B. Assim, o referido requerimento do Autora foi apreciado à luz deste diploma legal.
C. Este diploma previa um prazo de 1 ano a contar da cessação do contrato de trabalho para que seja apresentado junto dos serviços da Segurança Social o requerimento para pagamento de créditos emergentes pela cessação do contrato de trabalho.
D. De resto, já o anterior regime legal, previsto na Lei 35/2004, de 29.07, estabelecia no seu artigo 319.º, n.º 3, um prazo para a apresentação do requerimento para pagamento de créditos emergentes pela cessação do contrato de trabalho, que era de 3 meses antes do termo do prazo de prescrição, ou seja, 1 ano a contar da cessação do contrato de trabalho.

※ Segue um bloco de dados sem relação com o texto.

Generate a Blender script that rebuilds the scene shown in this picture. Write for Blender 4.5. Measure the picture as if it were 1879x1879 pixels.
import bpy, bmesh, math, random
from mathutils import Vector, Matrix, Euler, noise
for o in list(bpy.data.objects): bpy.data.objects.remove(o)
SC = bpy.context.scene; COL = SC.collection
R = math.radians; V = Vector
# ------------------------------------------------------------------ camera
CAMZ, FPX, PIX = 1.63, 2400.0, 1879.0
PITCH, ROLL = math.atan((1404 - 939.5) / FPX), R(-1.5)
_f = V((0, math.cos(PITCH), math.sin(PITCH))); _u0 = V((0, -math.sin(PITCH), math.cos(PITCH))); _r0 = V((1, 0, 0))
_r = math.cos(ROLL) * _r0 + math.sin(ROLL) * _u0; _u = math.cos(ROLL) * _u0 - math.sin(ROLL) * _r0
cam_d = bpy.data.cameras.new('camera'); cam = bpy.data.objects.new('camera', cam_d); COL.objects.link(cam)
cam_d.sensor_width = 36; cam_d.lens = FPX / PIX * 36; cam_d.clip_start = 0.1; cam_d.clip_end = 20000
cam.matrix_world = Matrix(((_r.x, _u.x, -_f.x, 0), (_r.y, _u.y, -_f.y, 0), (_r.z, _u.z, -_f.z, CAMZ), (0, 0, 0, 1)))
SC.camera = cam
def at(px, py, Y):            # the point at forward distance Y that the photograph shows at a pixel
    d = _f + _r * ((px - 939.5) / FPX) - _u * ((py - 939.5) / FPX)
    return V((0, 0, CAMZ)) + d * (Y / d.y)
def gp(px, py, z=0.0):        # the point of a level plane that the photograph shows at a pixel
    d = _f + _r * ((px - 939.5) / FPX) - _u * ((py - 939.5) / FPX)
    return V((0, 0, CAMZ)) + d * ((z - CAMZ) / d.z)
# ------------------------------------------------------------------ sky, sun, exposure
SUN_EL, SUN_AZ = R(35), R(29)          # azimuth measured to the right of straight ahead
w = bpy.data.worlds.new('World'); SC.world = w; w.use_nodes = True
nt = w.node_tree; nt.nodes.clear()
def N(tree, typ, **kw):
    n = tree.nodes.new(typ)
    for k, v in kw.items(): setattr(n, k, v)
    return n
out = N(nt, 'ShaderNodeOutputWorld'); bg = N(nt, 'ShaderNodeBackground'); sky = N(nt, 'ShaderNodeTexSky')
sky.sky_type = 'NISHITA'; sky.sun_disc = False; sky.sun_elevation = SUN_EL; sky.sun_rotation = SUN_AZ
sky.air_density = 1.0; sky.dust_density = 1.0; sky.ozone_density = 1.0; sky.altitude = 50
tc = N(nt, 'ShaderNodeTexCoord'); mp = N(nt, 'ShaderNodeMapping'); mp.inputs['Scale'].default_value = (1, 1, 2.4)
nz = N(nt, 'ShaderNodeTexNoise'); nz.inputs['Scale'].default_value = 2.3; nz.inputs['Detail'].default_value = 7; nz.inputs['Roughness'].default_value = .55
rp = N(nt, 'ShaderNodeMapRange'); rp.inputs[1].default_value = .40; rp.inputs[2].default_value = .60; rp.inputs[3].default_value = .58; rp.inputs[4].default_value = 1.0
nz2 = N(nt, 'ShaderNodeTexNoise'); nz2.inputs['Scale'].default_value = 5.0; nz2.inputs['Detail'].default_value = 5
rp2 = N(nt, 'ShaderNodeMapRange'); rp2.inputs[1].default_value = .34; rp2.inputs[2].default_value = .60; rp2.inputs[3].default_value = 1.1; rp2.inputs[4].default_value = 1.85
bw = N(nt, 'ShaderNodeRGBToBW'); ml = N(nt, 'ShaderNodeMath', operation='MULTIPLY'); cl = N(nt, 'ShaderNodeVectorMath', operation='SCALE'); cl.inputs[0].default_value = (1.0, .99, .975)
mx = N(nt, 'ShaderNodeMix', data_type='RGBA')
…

E. Deste modo se verifica que sempre existiu um prazo para apresentação dos requerimentos ao Fundo de Garantia Salarial, sendo que o actual regime prevê um prazo de caducidade findo o qual cessa o direito de os ex-trabalhadores das empresas insolventes requererem o pagamento dos créditos ao Fundo.
F. Prazo este que, na situação concreta, também está ultrapassado à luz do anterior diploma legal Lei 35/2004, de 29.07.
G. Não tendo aqui aplicação o artigo 297.º do Código Civil, uma vez que à luz dos dois diplomas já se encontra terminado o prazo para apresentação do requerimento ao Fundo de Garantia Salarial, pois só cabe chamar à colação o disposto neste artigo quando estamos perante situações em que os prazos se iniciem ou já se encontrem em curso à data da entrada em vigor da lei nova.
H. Sendo aplicável o novo regime, de acordo com o artigo 3.º do Decreto-Lei 59/2015, de 21.04, e consequentemente o prazo de caducidade nele previsto, temos de considerar como estando legalmente esgotado o prazo para a apresentação dos requerimentos ao Fundo, à luz do diploma Decreto-lei 59/2015, de 21.04 que entrou em vigor no dia 04.05.2015.
I. É nosso entendimento que a sentença proferida pelo Tribunal Administrativo e Fiscal de Penafiel não andou bem ao ordenar ao anular o ato impugnado.
Conclui, pedindo, o provimento do presente recurso, a revogação da decisão recorrida e sua substituição por outra que mantenha a decisão de indeferimento proferida pelo Presidente do Conselho de Gestão do Fundo de Garantia Salarial.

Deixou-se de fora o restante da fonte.